Instructor: Gaines Arnold

Gaines has a Master of Science in Education.

How do people perform in social situations and what is the reason some people change in different situations? This lesson looks at the self-monitoring theory of Mark Snyder and the scale that was developed to measure self-monitoring.

A Low Self-Monitor

Some people are not concerned with how other people see them. This lack of concern sometimes stretches across all manner of social situations and has no regard for the people or person being engaged. Trisha had always been like that. Whether she was at home, at school or at a funeral, she acted the same. The day her uncle died suddenly in a car accident, the only person in the family Trisha really cared about, she shrugged her shoulders and flopped down on the couch. One day her teacher came to Trisha and told her that she had been awarded a coveted writing fellowship. Again Trisha just shrugged, grabbed her backpack, and walked out of the room.

Some people thought she had an attitude problem, but a friend taking a psychology class finally pegged her lack of emotion. He told her that she was probably a low self-monitor. He meant that she always expressed herself the way she wanted to regardless of social situation. Trisha's friend started to tell her about Mark Snyder's self-monitoring system, but again she acted aloof and went her own way.

The Self-Monitoring System

Mark Snyder was a sociologist concerned about how people reacted to themselves. He realized that some people were constantly checking their reactions, affect, and how other people saw them. However, on the other side of the spectrum were people who did not seem to care how they appeared to others. This group wouldn't change how they reacted regardless of situation or people present.

These two groups made up a continuum of self-monitoring. On one end of the continuum were the people who adapted to every social situation, while on the other end were people who never changed their personal presentation no matter what situation presented itself. These two groups Snyder called high self-monitors and low self-monitors. Basically, high self-monitors react to situations consciously, while low self-monitors react (or do not react) unconsciously.

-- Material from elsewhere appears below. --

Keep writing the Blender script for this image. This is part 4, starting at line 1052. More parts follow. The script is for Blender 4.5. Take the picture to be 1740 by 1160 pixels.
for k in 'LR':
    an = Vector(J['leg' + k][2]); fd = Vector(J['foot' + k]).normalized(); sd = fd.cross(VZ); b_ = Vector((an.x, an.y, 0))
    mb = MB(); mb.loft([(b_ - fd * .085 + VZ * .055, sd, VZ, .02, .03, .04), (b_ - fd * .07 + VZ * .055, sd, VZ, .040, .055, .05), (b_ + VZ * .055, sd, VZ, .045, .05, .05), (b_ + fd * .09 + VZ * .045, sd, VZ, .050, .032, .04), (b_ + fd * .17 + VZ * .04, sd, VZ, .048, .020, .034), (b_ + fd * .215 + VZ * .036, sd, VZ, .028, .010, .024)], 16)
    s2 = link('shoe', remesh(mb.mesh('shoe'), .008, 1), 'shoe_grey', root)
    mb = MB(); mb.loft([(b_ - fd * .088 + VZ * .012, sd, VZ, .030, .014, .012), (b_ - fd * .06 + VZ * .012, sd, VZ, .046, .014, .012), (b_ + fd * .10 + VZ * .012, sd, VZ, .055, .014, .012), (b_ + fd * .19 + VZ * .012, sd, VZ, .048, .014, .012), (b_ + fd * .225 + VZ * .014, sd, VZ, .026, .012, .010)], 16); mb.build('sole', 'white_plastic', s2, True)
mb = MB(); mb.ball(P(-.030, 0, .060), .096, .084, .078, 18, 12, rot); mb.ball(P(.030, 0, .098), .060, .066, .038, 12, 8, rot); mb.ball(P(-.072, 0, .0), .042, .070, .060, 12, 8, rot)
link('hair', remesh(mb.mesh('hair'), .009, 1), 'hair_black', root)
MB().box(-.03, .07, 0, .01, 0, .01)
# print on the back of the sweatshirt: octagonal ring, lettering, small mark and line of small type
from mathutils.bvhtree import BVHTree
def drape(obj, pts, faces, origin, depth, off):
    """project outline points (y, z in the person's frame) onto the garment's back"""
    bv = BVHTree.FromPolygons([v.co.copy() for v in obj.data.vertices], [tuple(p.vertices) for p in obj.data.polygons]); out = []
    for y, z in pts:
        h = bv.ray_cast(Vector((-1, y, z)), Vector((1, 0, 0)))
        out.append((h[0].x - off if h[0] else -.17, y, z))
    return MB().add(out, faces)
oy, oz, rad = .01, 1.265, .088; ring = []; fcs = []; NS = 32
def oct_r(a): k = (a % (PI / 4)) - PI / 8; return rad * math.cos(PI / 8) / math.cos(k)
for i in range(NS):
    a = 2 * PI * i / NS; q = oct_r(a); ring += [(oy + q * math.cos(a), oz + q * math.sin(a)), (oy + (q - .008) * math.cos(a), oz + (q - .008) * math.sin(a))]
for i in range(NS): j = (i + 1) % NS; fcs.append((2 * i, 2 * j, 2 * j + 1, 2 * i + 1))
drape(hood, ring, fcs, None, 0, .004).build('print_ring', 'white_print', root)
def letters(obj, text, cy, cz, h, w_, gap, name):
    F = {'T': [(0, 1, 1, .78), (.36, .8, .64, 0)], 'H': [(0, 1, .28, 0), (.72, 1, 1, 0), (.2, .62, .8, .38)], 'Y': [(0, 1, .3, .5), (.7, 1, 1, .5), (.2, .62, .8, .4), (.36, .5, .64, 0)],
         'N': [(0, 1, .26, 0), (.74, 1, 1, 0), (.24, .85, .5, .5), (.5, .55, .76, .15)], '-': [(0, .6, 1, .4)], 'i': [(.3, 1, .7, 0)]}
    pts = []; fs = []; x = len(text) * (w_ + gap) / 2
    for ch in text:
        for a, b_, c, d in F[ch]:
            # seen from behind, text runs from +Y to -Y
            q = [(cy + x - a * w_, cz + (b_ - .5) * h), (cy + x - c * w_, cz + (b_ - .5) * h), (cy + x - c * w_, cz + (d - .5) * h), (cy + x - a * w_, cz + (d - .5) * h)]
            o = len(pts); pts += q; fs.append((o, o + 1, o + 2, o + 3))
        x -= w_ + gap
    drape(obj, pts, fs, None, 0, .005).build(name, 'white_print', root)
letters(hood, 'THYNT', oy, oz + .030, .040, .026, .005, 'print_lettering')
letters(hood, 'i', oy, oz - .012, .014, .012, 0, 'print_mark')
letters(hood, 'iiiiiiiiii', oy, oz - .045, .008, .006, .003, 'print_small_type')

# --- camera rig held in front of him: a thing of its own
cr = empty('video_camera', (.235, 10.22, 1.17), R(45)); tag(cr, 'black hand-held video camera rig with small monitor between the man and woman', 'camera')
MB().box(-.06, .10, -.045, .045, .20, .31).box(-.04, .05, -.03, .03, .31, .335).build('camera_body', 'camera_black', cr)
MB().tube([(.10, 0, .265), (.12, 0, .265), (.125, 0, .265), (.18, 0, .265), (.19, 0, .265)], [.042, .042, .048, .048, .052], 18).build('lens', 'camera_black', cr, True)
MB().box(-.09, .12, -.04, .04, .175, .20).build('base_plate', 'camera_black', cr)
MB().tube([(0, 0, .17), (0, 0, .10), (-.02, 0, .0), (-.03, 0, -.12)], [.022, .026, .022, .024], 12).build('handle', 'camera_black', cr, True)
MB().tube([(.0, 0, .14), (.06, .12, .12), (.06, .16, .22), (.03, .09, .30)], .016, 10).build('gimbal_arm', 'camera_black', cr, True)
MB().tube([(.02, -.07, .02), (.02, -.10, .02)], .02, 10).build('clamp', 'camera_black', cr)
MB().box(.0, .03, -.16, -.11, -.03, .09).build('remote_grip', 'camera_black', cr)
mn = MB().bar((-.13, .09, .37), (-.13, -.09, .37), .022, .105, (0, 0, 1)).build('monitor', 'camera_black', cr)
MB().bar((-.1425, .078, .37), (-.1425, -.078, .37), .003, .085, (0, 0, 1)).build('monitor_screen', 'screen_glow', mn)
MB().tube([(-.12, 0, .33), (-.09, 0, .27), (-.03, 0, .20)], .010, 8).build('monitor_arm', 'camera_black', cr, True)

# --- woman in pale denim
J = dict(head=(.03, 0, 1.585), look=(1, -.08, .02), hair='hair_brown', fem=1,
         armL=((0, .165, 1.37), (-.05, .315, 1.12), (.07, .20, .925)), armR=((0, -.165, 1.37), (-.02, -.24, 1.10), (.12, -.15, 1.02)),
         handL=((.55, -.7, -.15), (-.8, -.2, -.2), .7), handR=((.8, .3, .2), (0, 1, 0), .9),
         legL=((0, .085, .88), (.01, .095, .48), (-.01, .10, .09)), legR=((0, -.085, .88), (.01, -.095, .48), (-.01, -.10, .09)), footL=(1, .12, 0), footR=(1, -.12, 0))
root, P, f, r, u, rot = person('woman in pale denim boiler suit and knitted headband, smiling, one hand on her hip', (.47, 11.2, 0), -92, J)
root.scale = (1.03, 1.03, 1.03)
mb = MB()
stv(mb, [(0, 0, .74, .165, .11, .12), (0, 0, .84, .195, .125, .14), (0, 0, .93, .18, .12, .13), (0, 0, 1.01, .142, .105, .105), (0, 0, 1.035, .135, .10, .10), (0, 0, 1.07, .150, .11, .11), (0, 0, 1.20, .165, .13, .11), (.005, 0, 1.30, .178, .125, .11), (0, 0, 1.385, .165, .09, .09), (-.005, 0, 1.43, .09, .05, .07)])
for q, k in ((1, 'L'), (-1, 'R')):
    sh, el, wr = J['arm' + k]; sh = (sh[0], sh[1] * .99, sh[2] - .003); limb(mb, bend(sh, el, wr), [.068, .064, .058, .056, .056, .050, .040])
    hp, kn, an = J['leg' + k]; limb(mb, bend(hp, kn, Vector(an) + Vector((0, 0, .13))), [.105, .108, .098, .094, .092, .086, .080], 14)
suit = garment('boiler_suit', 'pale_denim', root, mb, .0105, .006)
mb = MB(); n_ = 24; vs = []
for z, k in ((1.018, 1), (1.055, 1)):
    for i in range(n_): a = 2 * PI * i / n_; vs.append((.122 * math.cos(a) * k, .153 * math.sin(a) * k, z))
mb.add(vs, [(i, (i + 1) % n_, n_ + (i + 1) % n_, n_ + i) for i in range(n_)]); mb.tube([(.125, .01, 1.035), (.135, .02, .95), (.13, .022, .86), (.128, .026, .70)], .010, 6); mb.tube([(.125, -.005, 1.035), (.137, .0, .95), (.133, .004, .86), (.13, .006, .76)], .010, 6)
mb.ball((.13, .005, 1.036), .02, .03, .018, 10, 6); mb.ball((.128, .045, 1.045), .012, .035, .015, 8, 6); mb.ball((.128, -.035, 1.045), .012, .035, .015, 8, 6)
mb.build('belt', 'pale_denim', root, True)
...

The theory was advantageous in several different ways. There had been an argument for many years among social psychologists and personality psychologists whether people reacted due to situation or to internal traits. Mark Snyder's theory was a combination of the two. Self-monitoring, and the degree to which a person monitors themselves, was seen as a personality trait. However, the trait only expressed itself according to the situation. Thus, both personality psychologists and social psychologists were satisfied.